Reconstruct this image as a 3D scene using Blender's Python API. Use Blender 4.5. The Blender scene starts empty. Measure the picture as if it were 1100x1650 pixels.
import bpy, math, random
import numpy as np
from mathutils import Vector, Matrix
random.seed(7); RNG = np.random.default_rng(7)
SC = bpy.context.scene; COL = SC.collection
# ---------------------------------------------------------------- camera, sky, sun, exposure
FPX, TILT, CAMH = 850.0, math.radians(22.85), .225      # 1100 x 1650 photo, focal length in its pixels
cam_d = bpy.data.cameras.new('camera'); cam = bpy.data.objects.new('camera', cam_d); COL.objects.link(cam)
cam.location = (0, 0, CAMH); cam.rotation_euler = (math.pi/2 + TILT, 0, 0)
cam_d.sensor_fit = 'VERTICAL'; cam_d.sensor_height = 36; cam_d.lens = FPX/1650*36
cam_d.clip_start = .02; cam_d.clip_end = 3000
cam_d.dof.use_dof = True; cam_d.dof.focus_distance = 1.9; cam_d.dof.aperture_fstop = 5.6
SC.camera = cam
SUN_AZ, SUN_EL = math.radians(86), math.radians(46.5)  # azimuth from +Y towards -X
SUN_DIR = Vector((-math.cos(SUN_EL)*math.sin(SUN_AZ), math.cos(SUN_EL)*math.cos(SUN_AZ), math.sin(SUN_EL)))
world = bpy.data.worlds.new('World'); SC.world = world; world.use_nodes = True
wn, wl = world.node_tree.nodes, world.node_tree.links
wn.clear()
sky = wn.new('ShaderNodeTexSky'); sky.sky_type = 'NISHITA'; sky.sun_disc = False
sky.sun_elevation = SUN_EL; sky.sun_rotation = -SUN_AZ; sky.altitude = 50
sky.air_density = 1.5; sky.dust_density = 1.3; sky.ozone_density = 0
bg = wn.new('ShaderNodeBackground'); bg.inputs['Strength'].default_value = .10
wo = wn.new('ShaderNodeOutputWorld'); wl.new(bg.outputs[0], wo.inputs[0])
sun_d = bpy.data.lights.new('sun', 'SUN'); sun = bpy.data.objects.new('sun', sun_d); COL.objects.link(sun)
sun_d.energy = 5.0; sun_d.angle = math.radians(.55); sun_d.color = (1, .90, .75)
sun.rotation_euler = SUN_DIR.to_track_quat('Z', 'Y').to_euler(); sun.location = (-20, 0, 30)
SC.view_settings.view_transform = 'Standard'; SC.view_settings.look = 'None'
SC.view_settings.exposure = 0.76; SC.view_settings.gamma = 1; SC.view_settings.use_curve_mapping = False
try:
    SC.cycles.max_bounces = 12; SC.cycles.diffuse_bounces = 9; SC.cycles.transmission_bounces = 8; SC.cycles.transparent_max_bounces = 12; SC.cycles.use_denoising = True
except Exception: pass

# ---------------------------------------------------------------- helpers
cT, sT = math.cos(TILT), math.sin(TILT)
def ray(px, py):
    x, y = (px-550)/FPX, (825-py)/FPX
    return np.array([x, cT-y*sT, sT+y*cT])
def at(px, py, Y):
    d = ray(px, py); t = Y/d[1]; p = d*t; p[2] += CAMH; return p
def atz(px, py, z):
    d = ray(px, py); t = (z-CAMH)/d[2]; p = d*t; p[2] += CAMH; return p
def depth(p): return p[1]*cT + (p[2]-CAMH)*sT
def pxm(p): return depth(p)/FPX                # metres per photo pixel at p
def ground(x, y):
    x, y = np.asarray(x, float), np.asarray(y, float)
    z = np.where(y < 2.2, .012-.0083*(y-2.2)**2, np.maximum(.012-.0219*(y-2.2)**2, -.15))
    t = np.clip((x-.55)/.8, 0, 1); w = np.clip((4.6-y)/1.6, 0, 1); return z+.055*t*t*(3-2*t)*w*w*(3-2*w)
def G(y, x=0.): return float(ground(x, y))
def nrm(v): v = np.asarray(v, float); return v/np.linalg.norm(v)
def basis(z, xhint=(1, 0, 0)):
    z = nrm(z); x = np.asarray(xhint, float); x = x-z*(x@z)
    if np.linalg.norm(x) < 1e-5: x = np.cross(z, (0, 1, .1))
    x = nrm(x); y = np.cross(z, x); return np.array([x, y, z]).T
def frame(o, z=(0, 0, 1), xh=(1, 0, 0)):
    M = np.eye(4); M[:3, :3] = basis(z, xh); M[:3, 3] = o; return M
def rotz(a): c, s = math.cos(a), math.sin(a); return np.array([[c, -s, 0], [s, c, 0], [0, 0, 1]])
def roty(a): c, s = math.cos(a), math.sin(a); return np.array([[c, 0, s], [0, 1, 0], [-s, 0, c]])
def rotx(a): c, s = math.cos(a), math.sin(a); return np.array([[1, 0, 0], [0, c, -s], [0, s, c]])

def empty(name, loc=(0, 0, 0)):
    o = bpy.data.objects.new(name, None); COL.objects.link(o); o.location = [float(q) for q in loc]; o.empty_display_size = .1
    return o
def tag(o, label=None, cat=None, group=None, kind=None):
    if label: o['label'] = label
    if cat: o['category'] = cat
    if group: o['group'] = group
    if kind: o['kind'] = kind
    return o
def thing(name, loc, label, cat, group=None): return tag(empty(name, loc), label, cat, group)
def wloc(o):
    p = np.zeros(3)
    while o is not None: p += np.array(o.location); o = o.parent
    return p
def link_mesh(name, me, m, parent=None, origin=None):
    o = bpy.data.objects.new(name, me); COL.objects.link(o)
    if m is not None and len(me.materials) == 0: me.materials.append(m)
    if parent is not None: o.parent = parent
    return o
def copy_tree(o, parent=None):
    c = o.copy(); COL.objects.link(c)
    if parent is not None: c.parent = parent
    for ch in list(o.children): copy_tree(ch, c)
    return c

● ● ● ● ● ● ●

## The problem
Which lines contain the word "pixels"? Copy each of them.

## Solution for this exercise
Reconstruct this image as a 3D scene using Blender's Python API. Use Blender 4.5. The Blender scene starts empty. Measure the picture as if it were 1100x1650 pixels.
FPX, TILT, CAMH = 850.0, math.radians(22.85), .225      # 1100 x 1650 photo, focal length in its pixels